LONDON: West Bromwich’s controversial French striker Nicolas Anelka has been banned for five matches and fined £80,000 for his ‘quenelle’ gesture in December.

Anelka must pay the full cost of the hearing after being found guilty by an independent FA commission of making a gesture that was ‘abusive and/or indecent and/or insulting and/or improper’ after scoring against West Ham on December 28.

He can appeal and, until then, has been suspended also by his club.

The FA stated: ‘An independent regulatory commission has found an aggravated breach of FA rule E3 against Nicolas Anelka proven and has issued a five-match suspension and a fine of £80,000, pending appeal.’

The sanction will raise controversy in itself and may be seen as generous considering the high-profile roll which the FA has promised over discriminatory behaviour.

The gesture is widely considered to be anti-Semitic but the commission said, in a statement, that Anelka, 34, had not been deliberately anti-Semitic in his action.
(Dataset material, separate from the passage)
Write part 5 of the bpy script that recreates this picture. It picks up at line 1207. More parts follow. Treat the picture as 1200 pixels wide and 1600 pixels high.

The striker had always insisted that the gesture was ‘merely’ in support of a friend, an anti-establishment humourist, Dieudonné M’bala M’bala.

Representation

The commission statement said: “So far as the basis for our finding on Charge 2 is concerned, we did not find that Nicolas Anelka is an anti-Semite or that he intended to express or promote anti-Semitism by his use of the quenelle.”

Anelka was represented by QC Pushpinder Saini, whose clients have included Michael Jackson and Simon Cowell. In 2009 he represented the Indian Premier League in its first prosecution of a cricketer for an anti-doping offence. Mohammed Asif was banned by the IPL Tribunal for one year following a positive sample for Nandrolone.

Anelka’s actions have previously been labelled “disgusting” by the French Interior Minister and the FA’s case was based on the 20-page report they requested from an appointed academic expert in racism.

West Bromwich, which had treated Anelka as innocent until provem guilty, followed the FA decision by suspending the player pending the outcome of his possible appeal.

The club said it treated “very seriously any such allegation which includes any reference to ethnic origin and/or race and/or religion and/or belief.”

It added: “Upon both charges being proven, the club has suspended Nicolas Anelka pending the conclusion of the FA’s disciplinary process and the club’s own internal investigation.”

West Brom acknowledged the FA did not find Anelka to be an anti-Semite but said it could not “ignore the offence that his actions have caused, particularly to the Jewish community, nor the potential damage to the club’s reputation.”